[Records with scene code]

● ● ● ●

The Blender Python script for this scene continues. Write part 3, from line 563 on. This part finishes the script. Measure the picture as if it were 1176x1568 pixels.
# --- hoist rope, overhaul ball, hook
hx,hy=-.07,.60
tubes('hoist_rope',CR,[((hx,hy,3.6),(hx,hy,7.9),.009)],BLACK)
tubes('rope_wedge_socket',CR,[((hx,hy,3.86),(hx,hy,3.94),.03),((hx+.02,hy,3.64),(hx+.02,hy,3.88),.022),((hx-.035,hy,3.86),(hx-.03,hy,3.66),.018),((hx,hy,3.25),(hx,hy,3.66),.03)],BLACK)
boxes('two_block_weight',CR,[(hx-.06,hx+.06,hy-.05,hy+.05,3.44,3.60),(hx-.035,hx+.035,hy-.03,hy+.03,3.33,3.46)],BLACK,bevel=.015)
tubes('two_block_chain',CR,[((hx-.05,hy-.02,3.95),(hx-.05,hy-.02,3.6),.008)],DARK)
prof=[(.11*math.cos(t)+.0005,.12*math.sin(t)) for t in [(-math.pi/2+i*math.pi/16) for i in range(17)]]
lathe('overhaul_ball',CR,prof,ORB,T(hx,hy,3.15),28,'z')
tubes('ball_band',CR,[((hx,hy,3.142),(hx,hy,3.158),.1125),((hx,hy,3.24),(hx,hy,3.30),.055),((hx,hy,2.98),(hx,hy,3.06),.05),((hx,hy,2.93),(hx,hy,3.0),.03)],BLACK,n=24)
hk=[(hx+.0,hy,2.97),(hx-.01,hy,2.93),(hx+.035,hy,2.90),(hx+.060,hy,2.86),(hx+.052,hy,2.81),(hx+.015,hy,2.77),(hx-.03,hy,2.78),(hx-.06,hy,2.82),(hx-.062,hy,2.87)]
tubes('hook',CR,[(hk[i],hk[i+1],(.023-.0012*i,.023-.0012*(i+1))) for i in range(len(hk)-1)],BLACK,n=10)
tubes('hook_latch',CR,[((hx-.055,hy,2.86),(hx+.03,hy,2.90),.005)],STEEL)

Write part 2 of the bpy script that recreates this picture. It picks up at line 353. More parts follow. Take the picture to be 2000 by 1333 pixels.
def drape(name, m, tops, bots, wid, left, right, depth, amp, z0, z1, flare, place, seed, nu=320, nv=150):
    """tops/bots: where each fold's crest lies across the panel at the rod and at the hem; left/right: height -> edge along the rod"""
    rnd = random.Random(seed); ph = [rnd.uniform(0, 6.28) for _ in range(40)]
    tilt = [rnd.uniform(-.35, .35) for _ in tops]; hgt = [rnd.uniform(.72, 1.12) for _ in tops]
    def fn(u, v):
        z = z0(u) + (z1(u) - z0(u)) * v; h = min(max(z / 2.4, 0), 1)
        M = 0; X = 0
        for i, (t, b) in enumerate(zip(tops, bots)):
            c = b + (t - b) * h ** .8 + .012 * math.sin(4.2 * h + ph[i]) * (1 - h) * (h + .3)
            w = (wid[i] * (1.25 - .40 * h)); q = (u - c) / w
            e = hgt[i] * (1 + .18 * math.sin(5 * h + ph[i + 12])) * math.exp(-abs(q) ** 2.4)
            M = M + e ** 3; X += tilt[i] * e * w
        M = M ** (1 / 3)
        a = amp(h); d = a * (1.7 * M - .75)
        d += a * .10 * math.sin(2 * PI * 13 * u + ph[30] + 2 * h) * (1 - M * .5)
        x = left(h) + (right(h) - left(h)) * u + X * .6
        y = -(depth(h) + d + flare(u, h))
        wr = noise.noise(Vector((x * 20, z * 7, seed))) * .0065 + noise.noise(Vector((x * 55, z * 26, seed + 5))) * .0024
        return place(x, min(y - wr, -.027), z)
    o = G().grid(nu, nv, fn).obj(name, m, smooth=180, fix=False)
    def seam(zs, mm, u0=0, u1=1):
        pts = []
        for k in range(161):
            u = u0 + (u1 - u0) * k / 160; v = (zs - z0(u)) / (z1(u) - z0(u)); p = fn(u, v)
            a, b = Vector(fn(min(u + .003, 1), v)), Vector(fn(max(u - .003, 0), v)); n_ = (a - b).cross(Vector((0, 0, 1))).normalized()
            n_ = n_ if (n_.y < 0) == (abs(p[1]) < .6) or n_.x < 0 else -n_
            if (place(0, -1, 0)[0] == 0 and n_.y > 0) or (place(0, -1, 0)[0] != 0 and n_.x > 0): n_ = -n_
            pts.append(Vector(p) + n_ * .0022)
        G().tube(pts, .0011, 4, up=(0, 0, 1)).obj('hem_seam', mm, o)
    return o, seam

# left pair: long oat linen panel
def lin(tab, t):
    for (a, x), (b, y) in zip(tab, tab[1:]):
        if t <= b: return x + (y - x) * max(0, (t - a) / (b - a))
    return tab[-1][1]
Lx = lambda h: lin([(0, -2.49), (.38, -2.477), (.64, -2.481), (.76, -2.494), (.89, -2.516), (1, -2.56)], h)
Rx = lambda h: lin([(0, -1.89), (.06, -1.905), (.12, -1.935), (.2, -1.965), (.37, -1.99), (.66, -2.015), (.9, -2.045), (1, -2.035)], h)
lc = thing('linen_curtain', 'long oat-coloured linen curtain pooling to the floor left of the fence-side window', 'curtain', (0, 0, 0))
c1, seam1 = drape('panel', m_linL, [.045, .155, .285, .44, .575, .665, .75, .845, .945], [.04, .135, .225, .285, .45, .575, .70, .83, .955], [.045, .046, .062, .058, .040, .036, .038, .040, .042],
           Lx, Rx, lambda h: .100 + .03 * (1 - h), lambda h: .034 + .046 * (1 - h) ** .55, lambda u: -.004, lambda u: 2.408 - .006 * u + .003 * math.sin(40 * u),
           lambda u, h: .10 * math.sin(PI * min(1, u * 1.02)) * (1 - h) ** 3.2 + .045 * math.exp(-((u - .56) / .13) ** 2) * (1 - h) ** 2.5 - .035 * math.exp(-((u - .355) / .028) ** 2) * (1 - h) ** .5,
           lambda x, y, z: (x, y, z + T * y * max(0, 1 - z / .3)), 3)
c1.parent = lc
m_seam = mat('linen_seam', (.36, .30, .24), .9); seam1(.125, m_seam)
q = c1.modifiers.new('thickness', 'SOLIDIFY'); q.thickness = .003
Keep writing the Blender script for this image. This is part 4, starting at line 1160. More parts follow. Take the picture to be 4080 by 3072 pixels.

● ● ● ●

> _OBJECTIVE_
Go through the listing and copy all of it exactly.

> _CORRECT ANSWER_
The Blender Python script for this scene continues. Write part 3, from line 563 on. This part finishes the script. Measure the picture as if it were 1176x1568 pixels.
# --- hoist rope, overhaul ball, hook
hx,hy=-.07,.60
tubes('hoist_rope',CR,[((hx,hy,3.6),(hx,hy,7.9),.009)],BLACK)
tubes('rope_wedge_socket',CR,[((hx,hy,3.86),(hx,hy,3.94),.03),((hx+.02,hy,3.64),(hx+.02,hy,3.88),.022),((hx-.035,hy,3.86),(hx-.03,hy,3.66),.018),((hx,hy,3.25),(hx,hy,3.66),.03)],BLACK)
boxes('two_block_weight',CR,[(hx-.06,hx+.06,hy-.05,hy+.05,3.44,3.60),(hx-.035,hx+.035,hy-.03,hy+.03,3.33,3.46)],BLACK,bevel=.015)
tubes('two_block_chain',CR,[((hx-.05,hy-.02,3.95),(hx-.05,hy-.02,3.6),.008)],DARK)
prof=[(.11*math.cos(t)+.0005,.12*math.sin(t)) for t in [(-math.pi/2+i*math.pi/16) for i in range(17)]]
lathe('overhaul_ball',CR,prof,ORB,T(hx,hy,3.15),28,'z')
tubes('ball_band',CR,[((hx,hy,3.142),(hx,hy,3.158),.1125),((hx,hy,3.24),(hx,hy,3.30),.055),((hx,hy,2.98),(hx,hy,3.06),.05),((hx,hy,2.93),(hx,hy,3.0),.03)],BLACK,n=24)
hk=[(hx+.0,hy,2.97),(hx-.01,hy,2.93),(hx+.035,hy,2.90),(hx+.060,hy,2.86),(hx+.052,hy,2.81),(hx+.015,hy,2.77),(hx-.03,hy,2.78),(hx-.06,hy,2.82),(hx-.062,hy,2.87)]
tubes('hook',CR,[(hk[i],hk[i+1],(.023-.0012*i,.023-.0012*(i+1))) for i in range(len(hk)-1)],BLACK,n=10)
tubes('hook_latch',CR,[((hx-.055,hy,2.86),(hx+.03,hy,2.90),.005)],STEEL)

Write part 2 of the bpy script that recreates this picture. It picks up at line 353. More parts follow. Take the picture to be 2000 by 1333 pixels.
def drape(name, m, tops, bots, wid, left, right, depth, amp, z0, z1, flare, place, seed, nu=320, nv=150):
    """tops/bots: where each fold's crest lies across the panel at the rod and at the hem; left/right: height -> edge along the rod"""
    rnd = random.Random(seed); ph = [rnd.uniform(0, 6.28) for _ in range(40)]
    tilt = [rnd.uniform(-.35, .35) for _ in tops]; hgt = [rnd.uniform(.72, 1.12) for _ in tops]
    def fn(u, v):
        z = z0(u) + (z1(u) - z0(u)) * v; h = min(max(z / 2.4, 0), 1)
        M = 0; X = 0
        for i, (t, b) in enumerate(zip(tops, bots)):
            c = b + (t - b) * h ** .8 + .012 * math.sin(4.2 * h + ph[i]) * (1 - h) * (h + .3)
            w = (wid[i] * (1.25 - .40 * h)); q = (u - c) / w
            e = hgt[i] * (1 + .18 * math.sin(5 * h + ph[i + 12])) * math.exp(-abs(q) ** 2.4)
            M = M + e ** 3; X += tilt[i] * e * w
        M = M ** (1 / 3)
        a = amp(h); d = a * (1.7 * M - .75)
        d += a * .10 * math.sin(2 * PI * 13 * u + ph[30] + 2 * h) * (1 - M * .5)
        x = left(h) + (right(h) - left(h)) * u + X * .6
        y = -(depth(h) + d + flare(u, h))
        wr = noise.noise(Vector((x * 20, z * 7, seed))) * .0065 + noise.noise(Vector((x * 55, z * 26, seed + 5))) * .0024
        return place(x, min(y - wr, -.027), z)
    o = G().grid(nu, nv, fn).obj(name, m, smooth=180, fix=False)
    def seam(zs, mm, u0=0, u1=1):
        pts = []
        for k in range(161):
            u = u0 + (u1 - u0) * k / 160; v = (zs - z0(u)) / (z1(u) - z0(u)); p = fn(u, v)
            a, b = Vector(fn(min(u + .003, 1), v)), Vector(fn(max(u - .003, 0), v)); n_ = (a - b).cross(Vector((0, 0, 1))).normalized()
            n_ = n_ if (n_.y < 0) == (abs(p[1]) < .6) or n_.x < 0 else -n_
            if (place(0, -1, 0)[0] == 0 and n_.y > 0) or (place(0, -1, 0)[0] != 0 and n_.x > 0): n_ = -n_
            pts.append(Vector(p) + n_ * .0022)
        G().tube(pts, .0011, 4, up=(0, 0, 1)).obj('hem_seam', mm, o)
    return o, seam

# left pair: long oat linen panel
def lin(tab, t):
    for (a, x), (b, y) in zip(tab, tab[1:]):
        if t <= b: return x + (y - x) * max(0, (t - a) / (b - a))
    return tab[-1][1]
Lx = lambda h: lin([(0, -2.49), (.38, -2.477), (.64, -2.481), (.76, -2.494), (.89, -2.516), (1, -2.56)], h)
Rx = lambda h: lin([(0, -1.89), (.06, -1.905), (.12, -1.935), (.2, -1.965), (.37, -1.99), (.66, -2.015), (.9, -2.045), (1, -2.035)], h)
lc = thing('linen_curtain', 'long oat-coloured linen curtain pooling to the floor left of the fence-side window', 'curtain', (0, 0, 0))
c1, seam1 = drape('panel', m_linL, [.045, .155, .285, .44, .575, .665, .75, .845, .945], [.04, .135, .225, .285, .45, .575, .70, .83, .955], [.045, .046, .062, .058, .040, .036, .038, .040, .042],
           Lx, Rx, lambda h: .100 + .03 * (1 - h), lambda h: .034 + .046 * (1 - h) ** .55, lambda u: -.004, lambda u: 2.408 - .006 * u + .003 * math.sin(40 * u),
           lambda u, h: .10 * math.sin(PI * min(1, u * 1.02)) * (1 - h) ** 3.2 + .045 * math.exp(-((u - .56) / .13) ** 2) * (1 - h) ** 2.5 - .035 * math.exp(-((u - .355) / .028) ** 2) * (1 - h) ** .5,
           lambda x, y, z: (x, y, z + T * y * max(0, 1 - z / .3)), 3)
c1.parent = lc
m_seam = mat('linen_seam', (.36, .30, .24), .9); seam1(.125, m_seam)
q = c1.modifiers.new('thickness', 'SOLIDIFY'); q.thickness = .003
Keep writing the Blender script for this image. This is part 4, starting at line 1160. More parts follow. Take the picture to be 4080 by 3072 pixels.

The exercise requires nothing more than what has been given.